Kilometr na sekundę? Huawei zapowiada naprawdę szybkie ładowarki

To zbyt piękne, żeby było prawdziwe? Chiński koncern Huawei planuje rewolucjonizować systemy ładowania, aby przekonać nieprzekonanych kierowców.

  • Huawei planuje sieć superszybkich ładowarek
  • Będą mogły ładować z prędkością do 1 kilometra na sekundę
  • Póki co powstaną wyłącznie w Chinach

Podczas organizowanej przez chińskiego giganta technologicznego konferencji o wymownej nazwie China Digital Energy Partner Conference, Huawei przedstawił plany związane z elektromobilnością. Firma współpracuje już z wieloma lokalnymi producentami samochodów, wspierając rozwój nowych modeli. Póki co, wśród producentów telefonów rządzi Xiaomi, które ma już swój samochód. Huawei... będzie miał do niego ładowarkę. A jabłko się zepsuło.

Huawei

Przyjrzyjmy się ambitnym planom Chinczyków, bo brzmią świetnie. Widzę jednak kilka problemów.

Huawei już ma taką stację ładowania

Firma chwali się, że pierwsza stacja nowej generacji już powstała. Chodzi oczywiście o ultra szybką stację ładowania chłodzoną cieczą. Może na obsługiwać moc ładowania sięgającą 600 kW i prąd o maksymalnym natężeniu 600A. Te parametry pozwalają w teorii osiągnąć czas ładowania na poziomie jednego kilometra na sekundę. Co nawet przy obecnych zasięgach, skróciłoby czas ładowania do ok. 8-10 minut. 

Sieć tych ładowarek ma być olbrzymia. W Chinach Huawei chciałby mieć docelowo 100 000 takich szybkich stacji, w 340 miastach. Miałyby one czerpać prąd z potężnej sieci przesyłowej, a także z własnych źródeł zasilania (w tym magazyny energii pochodzącej ze słońca) oraz z dwukierunkowości - kierowcy mogliby sprzedawać nadwyżkę swojego prądu do stacji.

Oczywiście, taka sieć będzie koszmarnie droga, ale kto Chińczykom zabroni - docelowo zyski mają być większe i cały projekt ma się "spinać".

Mamy już ładowarki.
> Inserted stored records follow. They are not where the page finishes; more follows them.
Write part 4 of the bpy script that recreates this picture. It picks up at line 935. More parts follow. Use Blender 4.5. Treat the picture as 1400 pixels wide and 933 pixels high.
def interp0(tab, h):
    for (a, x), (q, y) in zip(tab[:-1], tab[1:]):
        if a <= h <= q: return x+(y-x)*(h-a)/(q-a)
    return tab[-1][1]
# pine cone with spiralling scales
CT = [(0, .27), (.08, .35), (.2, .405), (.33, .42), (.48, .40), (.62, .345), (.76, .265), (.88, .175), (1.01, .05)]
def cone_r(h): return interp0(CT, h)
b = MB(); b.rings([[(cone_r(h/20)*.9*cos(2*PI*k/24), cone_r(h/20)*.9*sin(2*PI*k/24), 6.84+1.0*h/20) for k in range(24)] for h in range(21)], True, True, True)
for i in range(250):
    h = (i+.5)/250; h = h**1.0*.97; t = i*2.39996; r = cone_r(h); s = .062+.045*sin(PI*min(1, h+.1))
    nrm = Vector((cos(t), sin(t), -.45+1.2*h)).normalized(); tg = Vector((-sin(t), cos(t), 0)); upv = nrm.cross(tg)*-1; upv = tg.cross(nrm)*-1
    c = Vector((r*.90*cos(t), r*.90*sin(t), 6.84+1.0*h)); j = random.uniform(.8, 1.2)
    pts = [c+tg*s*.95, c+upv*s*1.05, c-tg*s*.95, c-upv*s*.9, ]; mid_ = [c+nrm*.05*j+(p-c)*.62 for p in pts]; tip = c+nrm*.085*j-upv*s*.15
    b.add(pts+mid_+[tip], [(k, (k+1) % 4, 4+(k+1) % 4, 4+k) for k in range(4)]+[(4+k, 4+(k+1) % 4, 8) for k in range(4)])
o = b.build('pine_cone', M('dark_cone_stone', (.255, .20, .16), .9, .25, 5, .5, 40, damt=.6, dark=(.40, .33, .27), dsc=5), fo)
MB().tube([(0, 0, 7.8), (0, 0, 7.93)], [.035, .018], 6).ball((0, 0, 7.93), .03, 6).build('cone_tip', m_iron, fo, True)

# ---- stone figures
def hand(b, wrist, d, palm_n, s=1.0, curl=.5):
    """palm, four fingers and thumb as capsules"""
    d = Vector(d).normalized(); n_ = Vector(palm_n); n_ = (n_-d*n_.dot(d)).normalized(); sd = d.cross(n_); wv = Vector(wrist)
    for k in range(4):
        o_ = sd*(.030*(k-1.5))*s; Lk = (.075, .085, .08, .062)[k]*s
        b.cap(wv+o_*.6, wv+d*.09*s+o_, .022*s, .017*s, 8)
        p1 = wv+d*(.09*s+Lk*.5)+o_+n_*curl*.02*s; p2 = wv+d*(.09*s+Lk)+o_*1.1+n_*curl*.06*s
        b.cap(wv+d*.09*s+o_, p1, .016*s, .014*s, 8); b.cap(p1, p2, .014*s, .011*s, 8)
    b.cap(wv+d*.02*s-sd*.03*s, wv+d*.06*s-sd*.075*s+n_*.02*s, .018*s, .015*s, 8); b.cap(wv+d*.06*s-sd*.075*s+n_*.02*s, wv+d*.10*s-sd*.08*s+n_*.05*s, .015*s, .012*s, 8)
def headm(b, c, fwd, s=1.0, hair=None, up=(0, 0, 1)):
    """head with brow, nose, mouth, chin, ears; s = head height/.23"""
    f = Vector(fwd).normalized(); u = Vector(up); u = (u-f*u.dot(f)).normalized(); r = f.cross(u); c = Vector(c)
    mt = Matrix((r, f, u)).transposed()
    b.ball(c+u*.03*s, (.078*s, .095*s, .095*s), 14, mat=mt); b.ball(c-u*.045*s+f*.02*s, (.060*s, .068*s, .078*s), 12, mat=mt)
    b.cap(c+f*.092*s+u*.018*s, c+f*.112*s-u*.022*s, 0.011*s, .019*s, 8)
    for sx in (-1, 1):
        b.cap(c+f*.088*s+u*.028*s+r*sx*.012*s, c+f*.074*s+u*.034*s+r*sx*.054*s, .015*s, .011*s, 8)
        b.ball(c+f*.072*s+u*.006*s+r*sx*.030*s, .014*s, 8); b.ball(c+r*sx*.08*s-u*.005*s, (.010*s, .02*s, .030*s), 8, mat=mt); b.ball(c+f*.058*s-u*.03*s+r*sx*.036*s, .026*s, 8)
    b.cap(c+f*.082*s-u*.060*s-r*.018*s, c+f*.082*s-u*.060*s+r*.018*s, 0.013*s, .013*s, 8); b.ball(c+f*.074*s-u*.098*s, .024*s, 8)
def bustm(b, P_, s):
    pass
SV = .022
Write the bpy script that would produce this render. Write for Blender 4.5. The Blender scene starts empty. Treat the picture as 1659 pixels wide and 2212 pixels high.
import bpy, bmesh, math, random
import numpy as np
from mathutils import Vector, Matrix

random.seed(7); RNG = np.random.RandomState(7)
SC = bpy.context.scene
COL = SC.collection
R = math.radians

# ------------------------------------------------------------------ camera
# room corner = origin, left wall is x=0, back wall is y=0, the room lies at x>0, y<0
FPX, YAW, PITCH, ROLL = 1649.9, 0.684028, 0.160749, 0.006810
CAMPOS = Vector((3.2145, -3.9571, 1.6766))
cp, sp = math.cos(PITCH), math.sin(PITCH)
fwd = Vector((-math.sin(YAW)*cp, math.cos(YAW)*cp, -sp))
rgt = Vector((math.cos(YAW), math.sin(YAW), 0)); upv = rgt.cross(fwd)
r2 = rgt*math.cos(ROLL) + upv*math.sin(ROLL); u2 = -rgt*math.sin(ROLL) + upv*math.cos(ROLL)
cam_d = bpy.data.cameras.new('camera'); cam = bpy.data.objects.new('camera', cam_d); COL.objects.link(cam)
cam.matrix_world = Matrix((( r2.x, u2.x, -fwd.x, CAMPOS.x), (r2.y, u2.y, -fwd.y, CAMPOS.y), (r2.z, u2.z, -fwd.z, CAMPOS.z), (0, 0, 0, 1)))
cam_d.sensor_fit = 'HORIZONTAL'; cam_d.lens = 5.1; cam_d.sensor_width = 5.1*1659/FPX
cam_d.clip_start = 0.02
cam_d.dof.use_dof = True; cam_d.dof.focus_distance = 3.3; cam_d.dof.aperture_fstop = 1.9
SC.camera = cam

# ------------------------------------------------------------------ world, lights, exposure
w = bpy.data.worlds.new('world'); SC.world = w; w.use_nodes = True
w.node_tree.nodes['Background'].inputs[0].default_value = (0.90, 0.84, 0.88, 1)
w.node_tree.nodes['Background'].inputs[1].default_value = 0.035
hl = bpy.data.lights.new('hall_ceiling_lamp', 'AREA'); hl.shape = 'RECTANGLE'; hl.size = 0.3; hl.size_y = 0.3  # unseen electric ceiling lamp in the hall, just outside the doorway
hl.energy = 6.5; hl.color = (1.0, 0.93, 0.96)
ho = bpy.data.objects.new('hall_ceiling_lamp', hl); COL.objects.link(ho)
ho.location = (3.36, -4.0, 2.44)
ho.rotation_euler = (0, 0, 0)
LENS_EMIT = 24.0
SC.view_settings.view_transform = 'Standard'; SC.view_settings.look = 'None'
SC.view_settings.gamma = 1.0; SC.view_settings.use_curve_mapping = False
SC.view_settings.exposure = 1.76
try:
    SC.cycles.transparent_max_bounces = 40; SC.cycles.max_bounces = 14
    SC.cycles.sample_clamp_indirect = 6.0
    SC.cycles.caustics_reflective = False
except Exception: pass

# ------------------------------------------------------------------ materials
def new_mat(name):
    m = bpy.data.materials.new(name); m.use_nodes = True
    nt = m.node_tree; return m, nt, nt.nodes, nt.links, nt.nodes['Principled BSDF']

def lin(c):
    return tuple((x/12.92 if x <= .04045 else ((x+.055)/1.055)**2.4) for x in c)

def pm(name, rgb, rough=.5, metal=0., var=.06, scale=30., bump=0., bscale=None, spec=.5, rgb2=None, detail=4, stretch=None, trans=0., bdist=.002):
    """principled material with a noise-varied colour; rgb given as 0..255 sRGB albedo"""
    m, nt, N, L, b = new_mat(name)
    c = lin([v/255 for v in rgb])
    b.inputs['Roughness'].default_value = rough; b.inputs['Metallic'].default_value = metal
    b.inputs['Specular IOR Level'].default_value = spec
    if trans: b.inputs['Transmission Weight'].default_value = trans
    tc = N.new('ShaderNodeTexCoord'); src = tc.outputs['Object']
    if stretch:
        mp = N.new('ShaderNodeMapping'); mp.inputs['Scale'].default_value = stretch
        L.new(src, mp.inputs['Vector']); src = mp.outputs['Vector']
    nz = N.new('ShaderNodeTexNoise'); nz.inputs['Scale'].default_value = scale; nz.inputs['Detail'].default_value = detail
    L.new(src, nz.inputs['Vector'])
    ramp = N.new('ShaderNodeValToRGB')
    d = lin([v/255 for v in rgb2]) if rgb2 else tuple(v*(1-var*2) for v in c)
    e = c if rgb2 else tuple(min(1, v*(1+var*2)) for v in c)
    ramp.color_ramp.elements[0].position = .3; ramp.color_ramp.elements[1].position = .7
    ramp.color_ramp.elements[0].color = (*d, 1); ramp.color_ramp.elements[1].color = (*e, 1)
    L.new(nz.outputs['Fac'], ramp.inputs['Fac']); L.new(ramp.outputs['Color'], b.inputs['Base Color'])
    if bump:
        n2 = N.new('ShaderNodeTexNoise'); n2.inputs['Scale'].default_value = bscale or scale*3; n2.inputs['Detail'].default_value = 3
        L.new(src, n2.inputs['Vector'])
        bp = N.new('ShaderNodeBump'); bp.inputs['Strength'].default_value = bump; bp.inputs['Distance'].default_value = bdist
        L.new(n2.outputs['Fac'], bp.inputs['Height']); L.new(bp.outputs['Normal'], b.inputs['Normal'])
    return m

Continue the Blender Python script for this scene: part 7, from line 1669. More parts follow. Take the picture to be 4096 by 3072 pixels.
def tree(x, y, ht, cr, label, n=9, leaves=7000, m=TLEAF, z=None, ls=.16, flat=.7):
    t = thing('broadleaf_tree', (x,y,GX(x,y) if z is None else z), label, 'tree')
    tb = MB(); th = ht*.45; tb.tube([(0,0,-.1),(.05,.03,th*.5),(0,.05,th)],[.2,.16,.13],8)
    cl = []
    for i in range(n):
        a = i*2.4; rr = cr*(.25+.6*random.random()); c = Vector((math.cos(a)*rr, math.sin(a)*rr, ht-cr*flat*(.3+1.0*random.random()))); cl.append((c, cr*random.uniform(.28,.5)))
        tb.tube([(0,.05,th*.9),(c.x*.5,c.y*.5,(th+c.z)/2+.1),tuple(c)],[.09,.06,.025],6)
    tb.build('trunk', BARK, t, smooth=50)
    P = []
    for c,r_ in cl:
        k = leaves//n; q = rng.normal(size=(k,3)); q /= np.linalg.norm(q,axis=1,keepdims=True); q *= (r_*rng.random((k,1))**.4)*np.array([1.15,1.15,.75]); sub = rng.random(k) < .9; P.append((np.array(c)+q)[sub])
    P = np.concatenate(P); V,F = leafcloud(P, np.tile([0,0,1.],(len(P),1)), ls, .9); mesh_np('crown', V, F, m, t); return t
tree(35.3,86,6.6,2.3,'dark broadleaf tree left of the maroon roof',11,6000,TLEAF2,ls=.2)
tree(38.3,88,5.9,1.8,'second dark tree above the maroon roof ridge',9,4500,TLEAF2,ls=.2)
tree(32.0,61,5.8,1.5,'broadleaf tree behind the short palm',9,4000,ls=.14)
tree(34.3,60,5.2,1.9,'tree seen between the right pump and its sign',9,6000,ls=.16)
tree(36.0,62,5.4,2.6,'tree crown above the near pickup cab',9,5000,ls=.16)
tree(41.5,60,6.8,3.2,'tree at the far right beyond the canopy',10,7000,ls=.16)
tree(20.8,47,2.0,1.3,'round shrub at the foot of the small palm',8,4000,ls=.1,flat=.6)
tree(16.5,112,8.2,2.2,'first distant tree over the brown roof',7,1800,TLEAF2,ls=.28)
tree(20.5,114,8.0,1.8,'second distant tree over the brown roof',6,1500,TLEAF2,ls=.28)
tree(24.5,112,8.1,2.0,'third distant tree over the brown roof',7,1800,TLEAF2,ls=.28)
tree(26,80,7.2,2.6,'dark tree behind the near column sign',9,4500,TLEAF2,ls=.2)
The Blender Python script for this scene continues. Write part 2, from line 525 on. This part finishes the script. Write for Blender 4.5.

A kiedy akumulatory?

Temperatura akumulatora w samochodzie elektrycznym jest kluczowa. O ile same ładowarki będą miały specjalne chłodzenie, to już w samochodzie układ chłodzenia akumulatora może nie być wystarczający. Ani zbyt zimny, ani zbyt rozgrzany akumulator nie będą w stanie przyjąć "pełnej mocy", a przy 600 kW może dojść do przegrzania.

O ile... ktoś zrobi samochód, który jest w stanie taką moc ogarnąć. Wszystko pięknie, drodzy koledzy z Huawei, że informujecie o kompatybilności z wieloma samochodami. Ale żaden z nich póki co nie jest w stanie ładować się szybciej niż mocą ok. 250 kW. To dwa i pół raza mniej niż byście chcieli.

Niemniej jednak, być może któryś współpracujący z "telefoniarzami" producent niedługo poradzi sobie z tym problemem.